What’s left from the desktop PC, has shed the “desktop” part, as it became an ubiquitous entity, living in devices most don’t even consider as such, according to the traditional definition of a Personal Computer.

The PC has now evolved into the five categories of devices that keep us from discounting the PC as a computing environment and custom laptops are in a league of their own.

1. Laptop PCs sales will hold steady at least until 2017

The market of portable PCs may be smaller in respect to the multitude of iOS, Android and Windows Mobile devices on the market, but according to data from Statista.com, it’s a very steady one, with numbers projected to hold strong at 200 million units per year, plus or minus.

2. There is more to PCs than just laptops

Traditional laptops make for a mere percentage of the range of products that can be defined as PCs, such as ultra-portables, cloud-based net-book hybrids like the Chromebook, which supports both cloud-based and offline applications, bare-bone micro-PCs for retail, POS and other minimalist applications. Custom PCs still hold strong in production, design and development environments, as well as networking server applications.

3. Consumers are still getting used to do everything on their phones and tablets.

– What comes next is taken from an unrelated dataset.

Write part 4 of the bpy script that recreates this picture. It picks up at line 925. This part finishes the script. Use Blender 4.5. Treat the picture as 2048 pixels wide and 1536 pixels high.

Humans are creatures of habit, and some habits are hard to kill. There is a percentage of users who are not aware of the fact that they can do spreadsheets or type and print documents over WiFi, directly on their smartphones and tablets. Other users might be aware of it, but still refuse to make the leap and embrace a completely mobile environment. There is also a segment of users who find mobile screens simply too small to see and operate.

4. PCs have gone through dramatic improvements in reliability and performance compared to their predecessors

With better and more advanced operating systems, such as OS X Yosemite and Windows 8.1, the PC (and Mac) is no longer seen as an energy-inefficient, noisy and unstable contraption, as it was in the era pre-Windows XP, and before multi-core CPU's were popular.

5. Global sales of PCs worldwide are likely to increase in 2015

According to this data from Statista.com, global PC sales will reach 295.7 billion dollars in 2015 from their lowest point in 2009, which was 219 billions.

It’s very likely that what is driving the sale is more advanced operating systems and improved performance, as well as a more affordable price point.

Having said that, the landscape of consumer PCs beyond 2017 is anybody’s guess, as new technologies are likely to revolutionize computing for the masses in ways we can only barely speculate.

As with living organisms, the PC is no different, and its survival depends on its ability to adapt to a new ecosystems of lighter, faster, smarter and more ubiquitous devices, even if it might take some time still.